Dielectric relaxation of polymer networks built from macromolecules with dipole moment directed along the end-to-end chain vector

Abstract

The dielectric relaxation properties are considered for polymer networks built from polar macromolecules with the dipole moment directed along the end‐to‐end chain vector. The viscoeleastic cubic model of a regular network is used. The fixed average volume of a polymer network is ensured by the effective internal pressure. The dynamic models of polymer networks with external and interchain friction are studied. Two cases are considered: (1) polar chains cross‐linked in a network at their ends, and (2) a densely cross‐linked network with many network junctions per polar chain. The expressions for the autocorrelation functions of the total dipole moment of a network, which determine the dielectric susceptibility, are calculated. The relaxation spectrum of the autocorrelation function consists of two regions: the high‐frequency relaxation spectrum of a chain fragment between two neighbouring junctions (intrachain relaxation spectrum) and the lowfrequency interchain relaxation spectrum.
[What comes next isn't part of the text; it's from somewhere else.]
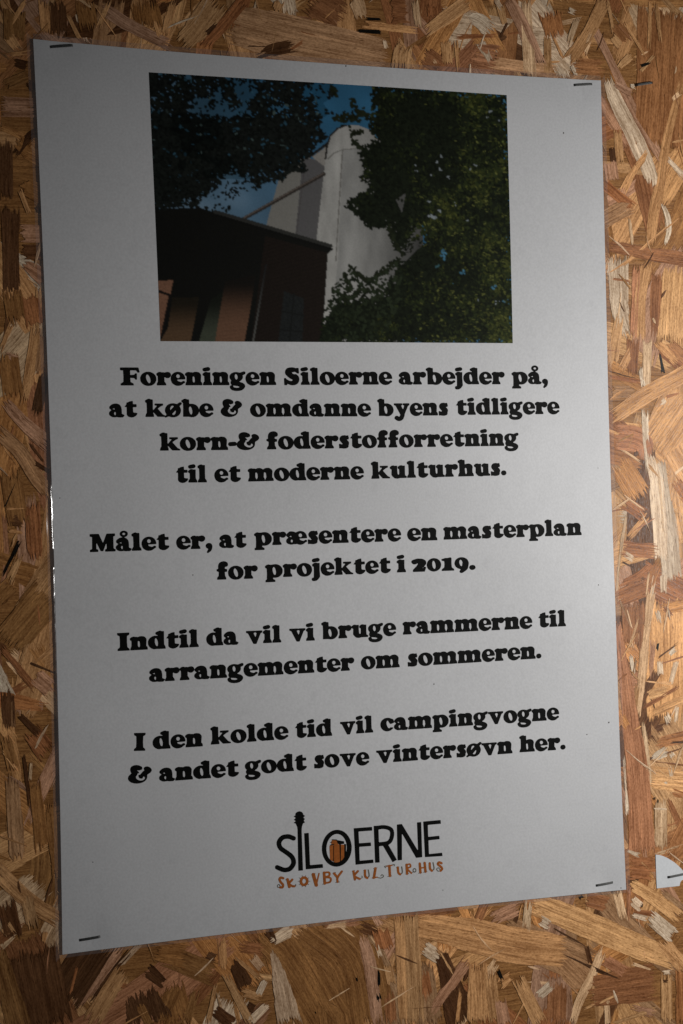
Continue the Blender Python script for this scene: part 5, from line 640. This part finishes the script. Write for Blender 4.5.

The interchain relaxation spectrum is determined by cooperative motions of chains which form a network. The characteristic time of this spectrum for networks of type (1) is the relaxation time of a chain between junctions τ~min~. For networks of type (2) a second time scale τ~1~ exists, which corresponds to motions inside the volume occupied by a single long polar chain included in a network. It leads to different time behaviour of the autocorrelation functions for both network models. The existence of only interchain friction in the network model leads to a cut‐off of the relaxation spectrum at the time τ~max~ depending on the volume of viscous interchain interactions.